Just checked out http://www.analog.com/en/products/high-speed-logic/logic-devices/logic-gates.html
That have a range at 45 Gbps. This is good though I don't want to solder 1000's.
Any advice?
Thanks.
Why do you want such potentially huge speed ?
What exactly are you trying to achieve ?
The original Cray 1 supercomputer, is a good example, of perhaps the upper end of how fast a discrete component (limited to small scale logic ICs, ECL), computer might be able to run at.
But bear in mind it was designed by (probably) some of the best in the world computer experts, cost at the time $25,000,000 (much more in today's money) and needed a huge amount of electricity to power it. So much that it needed its own sub-power station.

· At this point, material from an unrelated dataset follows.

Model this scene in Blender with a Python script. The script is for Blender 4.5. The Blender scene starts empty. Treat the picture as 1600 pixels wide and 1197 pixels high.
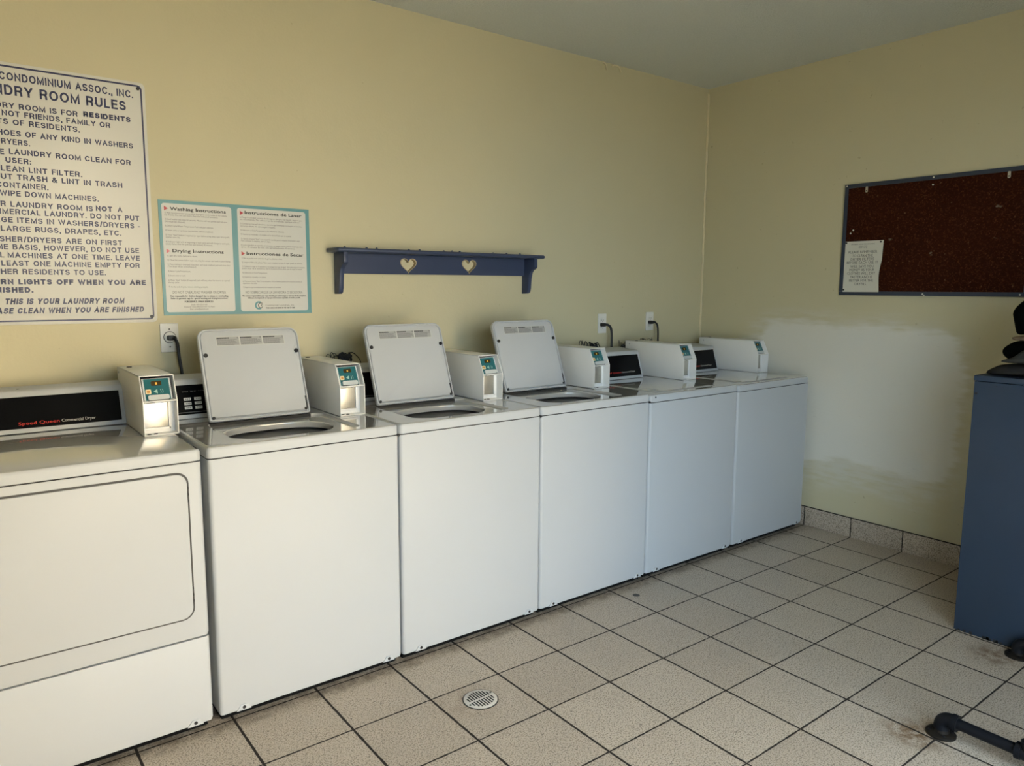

All the above, gave it around 80 MHz clock speed (with each clock tick = 1 FLOP, with some rare exceptions, making it 2 rarely per clock cycle) (or 160 Million FLOPS peak, which did not apply for most tasks).
Whereas a $10 to $1,000 FPGA based cpu design can easily give you 100 MHz (maybe less) to 500 MHz MIPS (or FLOPS), and probably more than that. Depending on your budget and how competent you are at designing FPGA stuff.
I.e. discrete component cpu, is unlikely to exceed 100 MHz, for a complicated cpu.
But FPGAs can easily get to perhaps 500 MHz or more clock frequency, if the FPGA is of a fast enough type and your design is up to it.